Context
Meta is considering a change to the Facebook Reels share sheet: moving the most-likely recipients to the top and enlarging the first row of share targets. The team wants to know whether this improves sharing without harming downstream engagement quality.
Hypothesis Seed
The product hypothesis is that a more prominent, personalized share sheet reduces friction and increases the probability that a Reel viewer sends a share. In experimentation terms, this means explicitly balancing the risk of a Type I error (shipping a UI that appears to help but does not truly improve sharing) against a Type II error (failing to ship a genuinely beneficial change because the test is underpowered).
Constraints
- Eligible traffic: 1.2M Facebook Reels viewers per day globally
- Only 60% of viewers open the share sheet; randomization must occur before that event to avoid selection bias
- Maximum runtime: 14 days, including one full weekend cycle
- The team will only ship if the primary metric improves materially and key guardrails do not regress
- False positives are costly because a bad share-sheet change can reduce session quality and create spammy sharing; false negatives are also costly because Reels sharing is a strategic growth lever
Deliverables
- Define the null and alternative hypotheses, and explain the Type I vs. Type II error tradeoff in this product context.

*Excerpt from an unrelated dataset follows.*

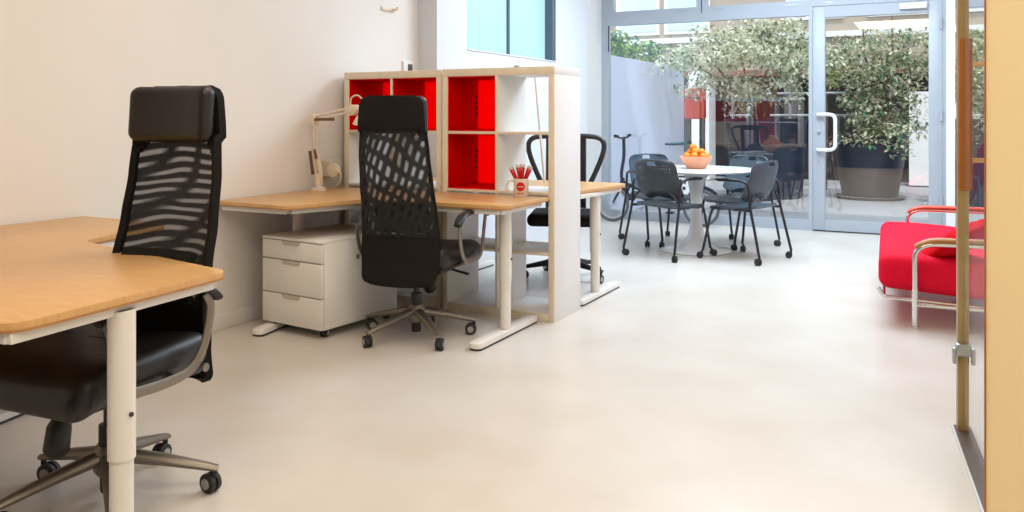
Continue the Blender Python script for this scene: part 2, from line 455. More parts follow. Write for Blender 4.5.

- Specify the primary metric, 2-4 guardrails, at least one secondary metric, and an explicit MDE.
- Calculate the required sample size and expected duration using the traffic constraint above.
- Choose the unit of randomization and describe the experiment design, including allocation, stratification, and how you will avoid peeking.
- Pre-register an analysis plan and a ship / don't-ship rule that respects guardrails, and list the main experimentation pitfalls you would monitor.